Dia de São Martinho (Saint Martin Day)

Today we celebrated Dia de São Martinho (Saint Martin Day).

But who was São Martinho? The legend says that Martinho was a Roman soldier who was caught, on a dreadful winter day, in a snowstorm with only his cape to protect him.  While riding to get out of the storm he was approached by a beggar; Martinho cut his cloak in half to share with the beggar and save him from dying. When Martinho did it, the clouds drifted and beams of sun lit up the sky.

That night Martin dreamed that  Jesus was wearing the half-cloak he had given away to the beggar and heard a voice saying, “Every time you do a good deed for your less fortunate and unprotected bothers, you are doing onto me”.

From this day on, he began looking at and treating people differently and was later canonized as a saint.

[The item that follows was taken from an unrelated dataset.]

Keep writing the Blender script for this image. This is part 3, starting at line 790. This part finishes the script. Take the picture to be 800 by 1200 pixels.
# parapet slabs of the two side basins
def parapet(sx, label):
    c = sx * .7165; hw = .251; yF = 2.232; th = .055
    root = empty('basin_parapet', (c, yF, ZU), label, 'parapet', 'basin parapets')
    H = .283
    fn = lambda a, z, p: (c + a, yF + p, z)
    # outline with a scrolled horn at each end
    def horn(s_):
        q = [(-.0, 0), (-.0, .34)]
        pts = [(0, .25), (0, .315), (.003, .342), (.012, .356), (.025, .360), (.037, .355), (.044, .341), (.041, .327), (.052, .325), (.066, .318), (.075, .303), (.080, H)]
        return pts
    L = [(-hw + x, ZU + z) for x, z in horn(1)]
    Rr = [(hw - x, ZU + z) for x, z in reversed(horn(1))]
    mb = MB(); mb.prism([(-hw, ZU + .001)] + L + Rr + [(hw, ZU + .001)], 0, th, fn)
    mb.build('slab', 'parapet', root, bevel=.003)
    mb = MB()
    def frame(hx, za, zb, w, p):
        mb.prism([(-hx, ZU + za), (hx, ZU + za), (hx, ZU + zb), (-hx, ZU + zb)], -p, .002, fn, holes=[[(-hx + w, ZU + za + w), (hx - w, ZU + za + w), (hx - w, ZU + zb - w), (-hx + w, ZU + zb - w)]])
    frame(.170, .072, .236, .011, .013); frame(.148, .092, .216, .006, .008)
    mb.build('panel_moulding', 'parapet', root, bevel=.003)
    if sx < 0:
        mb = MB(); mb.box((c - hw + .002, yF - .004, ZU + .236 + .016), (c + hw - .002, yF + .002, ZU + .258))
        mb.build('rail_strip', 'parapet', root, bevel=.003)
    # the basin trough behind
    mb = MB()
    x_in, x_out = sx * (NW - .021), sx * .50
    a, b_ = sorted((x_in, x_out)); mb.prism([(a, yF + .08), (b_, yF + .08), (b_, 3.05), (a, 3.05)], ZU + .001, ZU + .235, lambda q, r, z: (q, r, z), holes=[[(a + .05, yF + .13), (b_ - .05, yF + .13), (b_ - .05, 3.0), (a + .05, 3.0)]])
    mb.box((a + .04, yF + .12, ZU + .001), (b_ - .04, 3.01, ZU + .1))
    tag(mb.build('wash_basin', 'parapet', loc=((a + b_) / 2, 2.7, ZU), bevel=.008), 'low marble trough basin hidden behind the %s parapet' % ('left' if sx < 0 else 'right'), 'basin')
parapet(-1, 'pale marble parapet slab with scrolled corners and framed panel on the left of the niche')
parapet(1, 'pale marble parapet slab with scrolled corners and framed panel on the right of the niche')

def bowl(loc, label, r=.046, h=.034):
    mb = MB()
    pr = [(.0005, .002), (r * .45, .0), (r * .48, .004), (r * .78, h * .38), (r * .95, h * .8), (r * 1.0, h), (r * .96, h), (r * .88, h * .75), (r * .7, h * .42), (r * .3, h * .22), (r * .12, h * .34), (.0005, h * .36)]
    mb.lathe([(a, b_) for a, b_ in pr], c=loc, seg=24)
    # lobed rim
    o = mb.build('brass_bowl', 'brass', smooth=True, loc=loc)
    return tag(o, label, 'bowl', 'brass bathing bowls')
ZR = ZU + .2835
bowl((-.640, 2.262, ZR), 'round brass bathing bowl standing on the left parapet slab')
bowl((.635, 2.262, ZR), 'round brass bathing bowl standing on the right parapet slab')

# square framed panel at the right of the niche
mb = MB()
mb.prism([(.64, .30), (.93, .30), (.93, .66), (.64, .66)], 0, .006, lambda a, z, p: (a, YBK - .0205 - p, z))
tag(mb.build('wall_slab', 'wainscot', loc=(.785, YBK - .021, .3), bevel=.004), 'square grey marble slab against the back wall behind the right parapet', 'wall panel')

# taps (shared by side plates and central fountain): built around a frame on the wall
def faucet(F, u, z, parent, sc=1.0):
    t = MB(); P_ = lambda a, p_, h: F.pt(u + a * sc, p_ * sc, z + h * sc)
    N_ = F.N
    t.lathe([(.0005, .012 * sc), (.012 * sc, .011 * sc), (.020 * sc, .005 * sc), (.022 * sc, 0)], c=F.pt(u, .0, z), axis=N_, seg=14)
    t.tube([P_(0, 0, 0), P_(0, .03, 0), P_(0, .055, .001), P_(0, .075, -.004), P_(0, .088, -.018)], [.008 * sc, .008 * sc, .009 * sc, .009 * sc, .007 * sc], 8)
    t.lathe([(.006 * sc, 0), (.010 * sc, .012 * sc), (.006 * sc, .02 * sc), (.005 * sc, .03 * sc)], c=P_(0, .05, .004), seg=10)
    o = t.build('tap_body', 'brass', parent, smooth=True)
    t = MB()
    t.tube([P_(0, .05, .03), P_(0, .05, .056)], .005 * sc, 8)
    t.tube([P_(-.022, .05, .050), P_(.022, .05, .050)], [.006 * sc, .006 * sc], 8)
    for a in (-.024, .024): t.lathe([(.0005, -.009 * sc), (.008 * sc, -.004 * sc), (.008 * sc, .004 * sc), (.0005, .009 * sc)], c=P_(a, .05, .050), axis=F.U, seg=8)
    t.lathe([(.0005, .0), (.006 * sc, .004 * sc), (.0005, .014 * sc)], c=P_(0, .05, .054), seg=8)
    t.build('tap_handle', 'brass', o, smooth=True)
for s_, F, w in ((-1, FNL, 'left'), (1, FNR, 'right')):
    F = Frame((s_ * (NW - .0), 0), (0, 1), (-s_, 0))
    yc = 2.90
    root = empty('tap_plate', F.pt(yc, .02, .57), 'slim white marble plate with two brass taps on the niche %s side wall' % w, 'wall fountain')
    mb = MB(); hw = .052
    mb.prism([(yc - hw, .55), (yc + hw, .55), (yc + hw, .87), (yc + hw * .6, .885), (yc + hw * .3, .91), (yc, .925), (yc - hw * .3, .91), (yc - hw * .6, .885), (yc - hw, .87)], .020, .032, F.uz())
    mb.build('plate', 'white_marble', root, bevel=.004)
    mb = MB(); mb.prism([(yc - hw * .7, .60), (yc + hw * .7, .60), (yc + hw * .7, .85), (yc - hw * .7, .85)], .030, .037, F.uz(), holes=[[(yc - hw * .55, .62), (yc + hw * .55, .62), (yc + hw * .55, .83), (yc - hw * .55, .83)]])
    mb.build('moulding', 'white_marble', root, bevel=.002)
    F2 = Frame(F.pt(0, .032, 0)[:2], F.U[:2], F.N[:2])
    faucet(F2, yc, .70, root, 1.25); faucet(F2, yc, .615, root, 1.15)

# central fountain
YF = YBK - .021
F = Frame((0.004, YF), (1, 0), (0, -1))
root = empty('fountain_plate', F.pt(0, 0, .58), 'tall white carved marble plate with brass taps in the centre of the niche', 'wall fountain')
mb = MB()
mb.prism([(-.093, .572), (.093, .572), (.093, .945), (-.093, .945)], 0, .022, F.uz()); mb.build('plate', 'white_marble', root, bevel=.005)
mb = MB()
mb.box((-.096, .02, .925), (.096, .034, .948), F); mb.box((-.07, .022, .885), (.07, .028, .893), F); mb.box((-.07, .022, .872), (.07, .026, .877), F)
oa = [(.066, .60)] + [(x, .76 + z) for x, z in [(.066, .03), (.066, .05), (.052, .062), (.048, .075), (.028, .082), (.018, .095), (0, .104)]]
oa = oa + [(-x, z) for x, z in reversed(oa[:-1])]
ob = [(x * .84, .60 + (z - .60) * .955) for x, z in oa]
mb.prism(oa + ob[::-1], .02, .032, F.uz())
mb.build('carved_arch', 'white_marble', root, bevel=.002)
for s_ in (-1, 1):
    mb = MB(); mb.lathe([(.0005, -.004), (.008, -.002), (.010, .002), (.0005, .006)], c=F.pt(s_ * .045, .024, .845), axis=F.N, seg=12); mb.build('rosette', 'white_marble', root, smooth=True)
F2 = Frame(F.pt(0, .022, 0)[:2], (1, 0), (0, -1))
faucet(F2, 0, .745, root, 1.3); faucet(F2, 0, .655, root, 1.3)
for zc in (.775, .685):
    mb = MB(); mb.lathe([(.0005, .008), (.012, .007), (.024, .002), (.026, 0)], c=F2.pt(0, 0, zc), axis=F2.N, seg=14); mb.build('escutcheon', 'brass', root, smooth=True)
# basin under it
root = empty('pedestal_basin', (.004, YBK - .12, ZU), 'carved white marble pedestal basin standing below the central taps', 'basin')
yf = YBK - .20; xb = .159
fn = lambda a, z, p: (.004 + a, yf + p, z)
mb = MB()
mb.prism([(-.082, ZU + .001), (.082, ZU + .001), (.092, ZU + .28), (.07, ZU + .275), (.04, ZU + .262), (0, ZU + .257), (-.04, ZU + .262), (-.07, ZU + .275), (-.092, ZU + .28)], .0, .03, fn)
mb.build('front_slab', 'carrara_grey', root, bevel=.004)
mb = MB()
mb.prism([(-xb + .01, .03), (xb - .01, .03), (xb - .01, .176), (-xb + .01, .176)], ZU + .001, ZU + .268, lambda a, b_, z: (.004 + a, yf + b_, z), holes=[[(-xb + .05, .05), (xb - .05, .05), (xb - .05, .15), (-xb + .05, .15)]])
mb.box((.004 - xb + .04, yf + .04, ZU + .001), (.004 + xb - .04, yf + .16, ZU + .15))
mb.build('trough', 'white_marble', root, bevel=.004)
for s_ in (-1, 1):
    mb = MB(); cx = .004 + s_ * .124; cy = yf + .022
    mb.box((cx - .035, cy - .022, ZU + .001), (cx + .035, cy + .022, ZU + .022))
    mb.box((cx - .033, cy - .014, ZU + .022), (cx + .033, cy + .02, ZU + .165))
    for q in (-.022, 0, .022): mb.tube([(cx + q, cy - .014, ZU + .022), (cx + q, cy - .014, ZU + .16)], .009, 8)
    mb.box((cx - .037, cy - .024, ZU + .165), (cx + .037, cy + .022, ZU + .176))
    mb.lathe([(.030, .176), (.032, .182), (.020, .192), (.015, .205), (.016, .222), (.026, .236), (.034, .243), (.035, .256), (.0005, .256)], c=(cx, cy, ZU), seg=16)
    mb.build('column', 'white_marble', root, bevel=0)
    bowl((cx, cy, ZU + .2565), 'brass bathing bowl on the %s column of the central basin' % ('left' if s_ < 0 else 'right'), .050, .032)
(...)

Sao Martinho is celebrated throughout Europe on this day, and in Portugal it is celebrated doing good deeds, eating roasted chestnuts wrapped in newspaper or old phone book pages (sometimes also dry  figs and walnuts), and drinking the first wine of this year crops, called água-pé (literally “foot water”, made by adding water to the juice  which is pressed out of the grapes with bare feet ) or jeropiga (a sweet  liquor).

But in our school we didn’t drink àgua-pé or jeropiga; we only ate roasted chestnuts and drank orange juice!